E.: Perché non vi convince?
M.: Qualora l’armonizzazione non vada verso l’alto ma sia al ribasso, può scardinare dei principi come quello di precauzione – in base al quale, in Europa, si deve provare che una sostanza sia innocua prima di poterla commercializzare – e se anche si andasse a una armonizzazione verso l’alto, il meccanismo dell’Isds consentirebbe alle multinazionali di rifarsi. Potrebbero citare in giudizio gli Stati per aver introdotto norme a tutela dei cittadini o della propria economia, ma che gli investitori ritengono lesive dei propri interessi. Il Ttip non è un attacco degli Stati Uniti all’Europa. È un attacco delle multinazionali ai diritti dei cittadini, sia americani che europei. Non è una lotta tra Usa e Ue, tant’è che l’opposizione a questo trattato cresce anche dall’altra parte dell’oceano.
E.: Come funziona il coordinamento tra i movimenti contrari al trattato?

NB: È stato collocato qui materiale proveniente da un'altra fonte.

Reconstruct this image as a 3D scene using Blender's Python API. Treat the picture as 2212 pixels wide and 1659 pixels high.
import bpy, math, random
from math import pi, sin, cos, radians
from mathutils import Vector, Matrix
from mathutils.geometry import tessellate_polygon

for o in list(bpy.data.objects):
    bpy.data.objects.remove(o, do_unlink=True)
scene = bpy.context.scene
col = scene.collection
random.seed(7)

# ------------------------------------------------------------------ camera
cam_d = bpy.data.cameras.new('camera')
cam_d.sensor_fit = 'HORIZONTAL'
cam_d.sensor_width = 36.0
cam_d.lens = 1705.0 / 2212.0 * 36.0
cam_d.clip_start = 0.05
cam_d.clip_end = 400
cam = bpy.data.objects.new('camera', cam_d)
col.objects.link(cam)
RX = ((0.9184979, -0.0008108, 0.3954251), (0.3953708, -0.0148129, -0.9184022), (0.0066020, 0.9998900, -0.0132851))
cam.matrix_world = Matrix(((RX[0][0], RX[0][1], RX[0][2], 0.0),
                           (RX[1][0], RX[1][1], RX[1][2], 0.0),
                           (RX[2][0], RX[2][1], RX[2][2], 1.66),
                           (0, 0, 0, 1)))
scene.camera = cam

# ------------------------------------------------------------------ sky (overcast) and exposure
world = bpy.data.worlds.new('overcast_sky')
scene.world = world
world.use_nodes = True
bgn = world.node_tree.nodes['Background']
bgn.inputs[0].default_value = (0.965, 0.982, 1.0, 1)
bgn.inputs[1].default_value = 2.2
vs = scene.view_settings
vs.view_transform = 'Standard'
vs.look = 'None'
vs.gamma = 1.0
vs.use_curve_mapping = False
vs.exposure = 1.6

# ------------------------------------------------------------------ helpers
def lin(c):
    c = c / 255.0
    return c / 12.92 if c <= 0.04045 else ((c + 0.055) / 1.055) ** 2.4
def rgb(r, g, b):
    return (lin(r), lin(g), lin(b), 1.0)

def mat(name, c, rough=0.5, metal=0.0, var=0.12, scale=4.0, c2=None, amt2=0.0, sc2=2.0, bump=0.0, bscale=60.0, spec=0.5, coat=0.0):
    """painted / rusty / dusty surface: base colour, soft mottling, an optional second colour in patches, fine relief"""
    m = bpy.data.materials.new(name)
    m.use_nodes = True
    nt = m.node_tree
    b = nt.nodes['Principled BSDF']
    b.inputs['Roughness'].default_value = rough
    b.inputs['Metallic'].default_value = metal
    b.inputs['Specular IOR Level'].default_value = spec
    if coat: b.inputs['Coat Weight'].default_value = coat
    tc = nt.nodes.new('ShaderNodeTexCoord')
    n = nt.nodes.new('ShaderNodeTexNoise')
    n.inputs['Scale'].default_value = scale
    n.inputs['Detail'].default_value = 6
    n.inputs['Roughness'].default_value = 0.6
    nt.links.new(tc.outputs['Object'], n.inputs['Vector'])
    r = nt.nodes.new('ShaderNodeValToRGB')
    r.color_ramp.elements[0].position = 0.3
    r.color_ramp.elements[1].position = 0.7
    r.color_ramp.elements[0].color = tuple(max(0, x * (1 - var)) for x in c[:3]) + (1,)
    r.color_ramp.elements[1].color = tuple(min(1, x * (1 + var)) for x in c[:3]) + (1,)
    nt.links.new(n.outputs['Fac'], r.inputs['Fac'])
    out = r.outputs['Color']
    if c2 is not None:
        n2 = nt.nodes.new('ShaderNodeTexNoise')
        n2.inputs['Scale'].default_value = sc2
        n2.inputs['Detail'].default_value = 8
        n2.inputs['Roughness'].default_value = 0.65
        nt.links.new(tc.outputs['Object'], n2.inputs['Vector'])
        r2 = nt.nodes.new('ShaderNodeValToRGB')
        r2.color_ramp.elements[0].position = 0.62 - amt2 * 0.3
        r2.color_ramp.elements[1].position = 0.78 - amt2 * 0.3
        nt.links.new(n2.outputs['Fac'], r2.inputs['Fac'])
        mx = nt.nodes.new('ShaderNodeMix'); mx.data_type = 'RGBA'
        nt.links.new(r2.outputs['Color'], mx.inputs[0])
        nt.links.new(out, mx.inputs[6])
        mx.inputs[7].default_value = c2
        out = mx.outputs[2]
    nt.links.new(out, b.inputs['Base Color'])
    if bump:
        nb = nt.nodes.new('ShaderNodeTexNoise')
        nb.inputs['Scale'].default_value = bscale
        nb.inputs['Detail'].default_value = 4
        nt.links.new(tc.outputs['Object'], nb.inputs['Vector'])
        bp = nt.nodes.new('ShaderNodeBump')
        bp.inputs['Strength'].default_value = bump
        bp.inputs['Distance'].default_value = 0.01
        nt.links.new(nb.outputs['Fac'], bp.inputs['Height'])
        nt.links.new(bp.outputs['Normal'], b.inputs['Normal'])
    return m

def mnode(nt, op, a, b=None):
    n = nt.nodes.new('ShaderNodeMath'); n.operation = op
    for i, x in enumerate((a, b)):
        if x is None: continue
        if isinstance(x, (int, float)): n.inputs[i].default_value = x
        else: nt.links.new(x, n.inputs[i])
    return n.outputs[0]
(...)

M.: Già nella prima fase di studio del Ttip, c’è stato un seminario ad Altramente (“una scuola di educazione civica e politica indipendente”, si legge sul sito web dell’organizzazione, ndr) dove è nato il coordinamento nazionale. C’erano anche dei relatori statunitensi, così si è creato un collegamento. Noi, a livello nazionale, siamo collegati alla rete europea e abbiamo incontri settimanali in videoconferenza. La campagna europea è poi collegata a quella dall’altra parte dell’Atlantico, e sul sito stop-ttip-italia.net si può vedere la mappa di azione globale, dalla quale si capisce come le campagne siano strettamente connesse.